Co naprawdę wyciekło i jak duże jest ryzyko?
Choć włamywacz zdobył sporo informacji, dostęp do wrażliwych danych finansowych został zablokowany. Jak poinformowano klientów:
„Atakujący nie uzyskał dostępu m.in. do historii zamówień, danych kart płatniczych, numerów kont bankowych oraz samych haseł. Hash hasła użyty w systemie, z którego korzystamy, istotnie minimalizuje ryzyko odgadnięcia na jego podstawie hasła, natomiast nie wyklucza takiej możliwości. Dlatego jeśli posiadasz konto w naszym sklepie, rekomendujemy zmianę hasła używanego w naszym sklepie, a także wszystkich innych miejscach, w których wykorzystane zostało takie samo hasło.”
Specjaliści przestrzegają, że nawet „zahashowane” hasło nie jest stuprocentowo bezpieczne – szczególnie jeśli ktoś używa go w wielu miejscach. W praktyce oznacza to, że hakerzy mogą próbować włamań do innych kont użytkowników, np. w bankach, mediach społecznościowych czy aplikacjach zakupowych.

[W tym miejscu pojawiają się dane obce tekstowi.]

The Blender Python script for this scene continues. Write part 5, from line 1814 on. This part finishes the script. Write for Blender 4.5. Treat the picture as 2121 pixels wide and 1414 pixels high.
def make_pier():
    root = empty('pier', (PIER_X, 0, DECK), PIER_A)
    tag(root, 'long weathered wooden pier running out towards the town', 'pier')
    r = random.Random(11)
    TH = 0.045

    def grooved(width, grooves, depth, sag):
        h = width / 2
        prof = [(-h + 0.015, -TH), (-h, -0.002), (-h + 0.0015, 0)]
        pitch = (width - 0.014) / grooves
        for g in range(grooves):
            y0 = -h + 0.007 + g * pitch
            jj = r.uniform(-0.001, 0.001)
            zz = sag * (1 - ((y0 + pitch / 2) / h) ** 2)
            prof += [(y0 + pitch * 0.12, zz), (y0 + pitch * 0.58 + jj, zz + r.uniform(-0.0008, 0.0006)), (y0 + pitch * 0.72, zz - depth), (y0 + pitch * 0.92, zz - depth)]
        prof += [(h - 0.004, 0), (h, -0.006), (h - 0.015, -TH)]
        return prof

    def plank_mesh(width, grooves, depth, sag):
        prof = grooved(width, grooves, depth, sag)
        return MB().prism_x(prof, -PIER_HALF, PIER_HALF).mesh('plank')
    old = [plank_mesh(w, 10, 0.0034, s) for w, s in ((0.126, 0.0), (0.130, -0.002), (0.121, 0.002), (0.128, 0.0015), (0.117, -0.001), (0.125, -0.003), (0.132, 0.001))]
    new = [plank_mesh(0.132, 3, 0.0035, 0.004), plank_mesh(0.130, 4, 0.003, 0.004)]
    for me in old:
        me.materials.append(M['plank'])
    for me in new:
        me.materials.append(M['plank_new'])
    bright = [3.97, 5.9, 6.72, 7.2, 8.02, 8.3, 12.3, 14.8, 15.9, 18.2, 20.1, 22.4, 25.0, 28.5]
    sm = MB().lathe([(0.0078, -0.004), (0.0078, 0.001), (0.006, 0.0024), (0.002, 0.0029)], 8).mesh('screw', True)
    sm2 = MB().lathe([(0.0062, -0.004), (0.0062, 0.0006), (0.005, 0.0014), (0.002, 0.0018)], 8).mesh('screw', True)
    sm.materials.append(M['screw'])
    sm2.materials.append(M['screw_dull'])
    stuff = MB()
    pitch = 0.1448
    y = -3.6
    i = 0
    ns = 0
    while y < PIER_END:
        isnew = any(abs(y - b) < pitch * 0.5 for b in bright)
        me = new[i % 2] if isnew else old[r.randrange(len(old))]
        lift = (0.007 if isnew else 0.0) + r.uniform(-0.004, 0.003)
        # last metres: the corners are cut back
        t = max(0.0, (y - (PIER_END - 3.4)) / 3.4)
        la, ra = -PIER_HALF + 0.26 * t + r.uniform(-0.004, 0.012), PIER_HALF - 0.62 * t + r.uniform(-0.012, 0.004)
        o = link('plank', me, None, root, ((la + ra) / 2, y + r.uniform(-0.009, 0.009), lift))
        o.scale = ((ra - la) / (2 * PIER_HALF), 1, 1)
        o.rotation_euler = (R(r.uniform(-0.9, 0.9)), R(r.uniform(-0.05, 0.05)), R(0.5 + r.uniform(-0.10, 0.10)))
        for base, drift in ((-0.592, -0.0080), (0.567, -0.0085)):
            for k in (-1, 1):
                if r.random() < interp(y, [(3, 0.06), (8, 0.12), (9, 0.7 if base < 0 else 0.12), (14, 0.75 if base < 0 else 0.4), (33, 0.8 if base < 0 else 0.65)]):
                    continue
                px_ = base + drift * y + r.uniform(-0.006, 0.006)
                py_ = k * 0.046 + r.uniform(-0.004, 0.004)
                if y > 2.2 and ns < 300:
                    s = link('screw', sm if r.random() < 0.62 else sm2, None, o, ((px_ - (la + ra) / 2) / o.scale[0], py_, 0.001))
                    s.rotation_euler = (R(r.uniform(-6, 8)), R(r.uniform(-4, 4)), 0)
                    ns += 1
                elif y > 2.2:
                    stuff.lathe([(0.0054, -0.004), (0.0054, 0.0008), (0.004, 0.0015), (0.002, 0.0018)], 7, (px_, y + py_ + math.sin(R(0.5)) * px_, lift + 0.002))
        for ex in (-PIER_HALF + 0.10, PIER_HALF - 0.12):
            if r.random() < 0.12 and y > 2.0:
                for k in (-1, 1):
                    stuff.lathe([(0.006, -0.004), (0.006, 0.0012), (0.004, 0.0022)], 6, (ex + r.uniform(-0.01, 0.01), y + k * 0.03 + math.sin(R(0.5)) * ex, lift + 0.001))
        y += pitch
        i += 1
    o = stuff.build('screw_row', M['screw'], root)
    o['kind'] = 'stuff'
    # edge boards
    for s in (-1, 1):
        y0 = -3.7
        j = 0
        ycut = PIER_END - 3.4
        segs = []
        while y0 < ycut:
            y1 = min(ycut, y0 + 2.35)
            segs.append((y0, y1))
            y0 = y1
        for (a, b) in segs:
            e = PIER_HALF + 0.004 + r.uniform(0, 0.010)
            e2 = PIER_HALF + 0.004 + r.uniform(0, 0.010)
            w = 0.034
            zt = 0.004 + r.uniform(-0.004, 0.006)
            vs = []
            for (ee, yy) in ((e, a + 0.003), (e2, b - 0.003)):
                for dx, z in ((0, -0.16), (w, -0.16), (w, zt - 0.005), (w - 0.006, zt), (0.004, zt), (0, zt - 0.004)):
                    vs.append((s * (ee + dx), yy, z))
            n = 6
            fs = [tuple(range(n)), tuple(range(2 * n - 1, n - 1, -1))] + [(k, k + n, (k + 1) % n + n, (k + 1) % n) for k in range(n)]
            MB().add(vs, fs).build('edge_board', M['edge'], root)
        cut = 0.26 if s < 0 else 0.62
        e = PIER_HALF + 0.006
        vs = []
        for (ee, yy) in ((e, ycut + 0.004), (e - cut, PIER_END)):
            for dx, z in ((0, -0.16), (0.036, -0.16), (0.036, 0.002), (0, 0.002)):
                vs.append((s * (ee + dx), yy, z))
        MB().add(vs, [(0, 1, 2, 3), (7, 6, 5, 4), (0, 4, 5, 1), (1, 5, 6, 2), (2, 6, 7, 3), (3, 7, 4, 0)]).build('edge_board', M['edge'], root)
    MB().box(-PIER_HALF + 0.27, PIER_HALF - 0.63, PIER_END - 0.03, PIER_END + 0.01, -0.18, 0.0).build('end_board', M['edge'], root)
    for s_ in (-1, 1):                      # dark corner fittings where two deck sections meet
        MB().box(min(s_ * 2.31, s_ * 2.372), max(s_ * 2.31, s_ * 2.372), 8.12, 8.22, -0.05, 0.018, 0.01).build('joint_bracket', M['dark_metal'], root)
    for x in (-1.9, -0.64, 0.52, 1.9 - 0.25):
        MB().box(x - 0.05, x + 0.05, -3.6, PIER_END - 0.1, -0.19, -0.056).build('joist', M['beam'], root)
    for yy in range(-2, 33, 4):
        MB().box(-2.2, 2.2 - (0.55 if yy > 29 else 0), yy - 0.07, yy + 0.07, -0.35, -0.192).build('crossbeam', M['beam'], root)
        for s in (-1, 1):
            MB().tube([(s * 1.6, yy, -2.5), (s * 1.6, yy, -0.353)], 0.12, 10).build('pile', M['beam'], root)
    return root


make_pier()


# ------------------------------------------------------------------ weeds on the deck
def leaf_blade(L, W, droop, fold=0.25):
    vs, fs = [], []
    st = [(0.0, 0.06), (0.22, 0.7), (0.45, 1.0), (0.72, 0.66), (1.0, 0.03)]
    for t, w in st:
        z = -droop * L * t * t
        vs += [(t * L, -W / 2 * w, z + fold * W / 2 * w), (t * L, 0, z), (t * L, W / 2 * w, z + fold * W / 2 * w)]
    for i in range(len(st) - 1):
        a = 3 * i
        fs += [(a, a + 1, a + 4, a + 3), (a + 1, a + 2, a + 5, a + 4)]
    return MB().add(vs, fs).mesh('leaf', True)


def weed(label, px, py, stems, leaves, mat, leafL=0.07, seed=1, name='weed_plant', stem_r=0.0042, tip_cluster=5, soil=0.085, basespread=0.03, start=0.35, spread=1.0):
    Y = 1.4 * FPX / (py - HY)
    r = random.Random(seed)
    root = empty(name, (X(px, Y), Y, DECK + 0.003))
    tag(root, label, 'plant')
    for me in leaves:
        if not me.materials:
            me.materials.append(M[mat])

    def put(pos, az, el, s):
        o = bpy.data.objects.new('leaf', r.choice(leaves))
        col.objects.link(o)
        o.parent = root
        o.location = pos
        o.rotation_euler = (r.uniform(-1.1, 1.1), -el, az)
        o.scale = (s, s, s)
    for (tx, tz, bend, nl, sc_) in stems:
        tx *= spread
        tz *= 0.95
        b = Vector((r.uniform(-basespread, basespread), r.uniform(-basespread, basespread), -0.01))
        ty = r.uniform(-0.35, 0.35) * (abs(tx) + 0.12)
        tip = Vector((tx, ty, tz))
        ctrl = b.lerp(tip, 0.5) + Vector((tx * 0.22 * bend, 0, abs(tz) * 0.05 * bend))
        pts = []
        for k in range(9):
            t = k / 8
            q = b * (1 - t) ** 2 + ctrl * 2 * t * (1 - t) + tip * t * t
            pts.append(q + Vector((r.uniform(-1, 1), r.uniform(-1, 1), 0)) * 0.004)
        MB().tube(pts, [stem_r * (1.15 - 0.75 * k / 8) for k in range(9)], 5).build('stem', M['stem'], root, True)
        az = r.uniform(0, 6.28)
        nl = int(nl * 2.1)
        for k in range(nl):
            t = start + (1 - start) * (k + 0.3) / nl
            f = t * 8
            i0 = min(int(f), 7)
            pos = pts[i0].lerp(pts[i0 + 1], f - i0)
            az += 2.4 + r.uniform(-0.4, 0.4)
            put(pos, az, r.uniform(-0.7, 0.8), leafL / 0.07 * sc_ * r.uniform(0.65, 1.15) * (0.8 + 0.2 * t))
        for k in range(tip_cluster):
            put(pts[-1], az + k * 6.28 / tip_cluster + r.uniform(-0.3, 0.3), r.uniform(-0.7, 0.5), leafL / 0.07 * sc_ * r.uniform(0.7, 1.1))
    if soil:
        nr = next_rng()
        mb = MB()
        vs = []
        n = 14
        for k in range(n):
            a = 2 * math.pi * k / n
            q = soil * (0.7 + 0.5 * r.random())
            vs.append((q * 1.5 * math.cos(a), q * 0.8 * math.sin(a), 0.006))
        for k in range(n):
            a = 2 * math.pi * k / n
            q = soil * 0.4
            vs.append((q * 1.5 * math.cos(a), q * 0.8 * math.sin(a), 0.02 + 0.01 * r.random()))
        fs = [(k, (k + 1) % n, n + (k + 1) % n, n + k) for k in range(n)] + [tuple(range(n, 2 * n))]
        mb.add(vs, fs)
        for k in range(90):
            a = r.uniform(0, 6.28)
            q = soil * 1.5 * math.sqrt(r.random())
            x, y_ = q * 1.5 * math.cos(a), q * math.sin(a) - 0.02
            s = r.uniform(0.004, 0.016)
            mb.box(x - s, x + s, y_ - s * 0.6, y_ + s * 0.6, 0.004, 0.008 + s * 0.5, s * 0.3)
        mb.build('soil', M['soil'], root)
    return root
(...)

Jak doszło do incydentu bezpieczeństwa?
Według wstępnych ustaleń przyczyną wycieku był błąd w komponencie webowym. To rzadko spotykana podatność, która umożliwiła przestępcom pobieranie danych z serwerów obsługujących wiele sklepów jednocześnie.
Atak rozpoczął się w połowie października. System monitoringu zarejestrował podejrzaną aktywność dopiero po kilku dniach. Wówczas zespół techniczny firmy zablokował dostęp i rozpoczął analizę logów. Luka została szybko załatana, jednak dane klientów zdążyły opuścić serwery.
Eksperci z branży bezpieczeństwa podkreślają, że takie sytuacje to typowy problem platform SaaS, które obsługują tysiące podmiotów. Wystarczy jedno włamanie, by dane wielu firm i ich klientów trafiły do sieci.
Fałszywe aplikacje i podszywanie się pod instytucje – nowa fala ataków
To jednak niejedyny incydent, który wstrząsnął polską siecią. CSIRT KNF ostrzegł przed fałszywą aplikacją bankową, która była dystrybuowana poza oficjalnym sklepem. Z pozoru wyglądała jak autentyczna aplikacja, lecz w rzeczywistości służyła do kradzieży danych kart płatniczych.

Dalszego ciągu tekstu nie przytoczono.